If there is anyone who should be grateful for this episode it's probably Tom Selleck. Roy Huggins frequently borrowed from Maverick when he later produced the memorable The Rockford Files (1974), which also starred James Garner. In an interview discussing his career, Huggins said that he borrowed the character Waco Williams from this for the creation of the Lance White character used on Rockford, which was played by Selleck. It was the response to his portrayal of Lance that led to Selleck being offered the career defining lead role in the hit show Magnum, P.I. (1980).
Brad Johnson, who plays Karl Bent, Jr., was only seven years younger than R.G. Armstrong, who plays his father.
The figurine Mr. Perkins (Hank Patterson) is carving, while sitting on a porch, appears to be the same one Bret was carving just ten weeks earlier on the porch of his hotel in "A Shady Deal at Sunny Acres".
After taking almost a century for H. J. Heinz to develop a reliable and, due to its glass bottle, visual appealing remedy to pre-regulation meat processing, Bret's request for "The same thing he's having, but without the ketchup," is historically, if not faddishly, correct.
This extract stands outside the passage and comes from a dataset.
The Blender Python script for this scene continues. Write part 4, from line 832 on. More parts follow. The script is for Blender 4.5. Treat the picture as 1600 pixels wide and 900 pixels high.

Maverick jokingly asks if Congress had made a decision between Rutherford B. Hayes or Samuel Tilden. This was a reference to the contested election of 1876, where the Presidential election was unsettled due to the question of the votes reported by four States. The dispute dragged on for weeks until the Democrats agreed to support allowing the questioned votes to go to the Republican candidate Hayes, so long as he promised to finally end Reconstruction in the South after 10 years. Tilden, the Democrat's candidate would have had more votes in the Electoral College, but his party was more interested in ending Reconstruction, and the withdrawal of Federal troops from the South, then in winning the election. This was the most contentious election in American history, even more so than the elections of the past twenty years.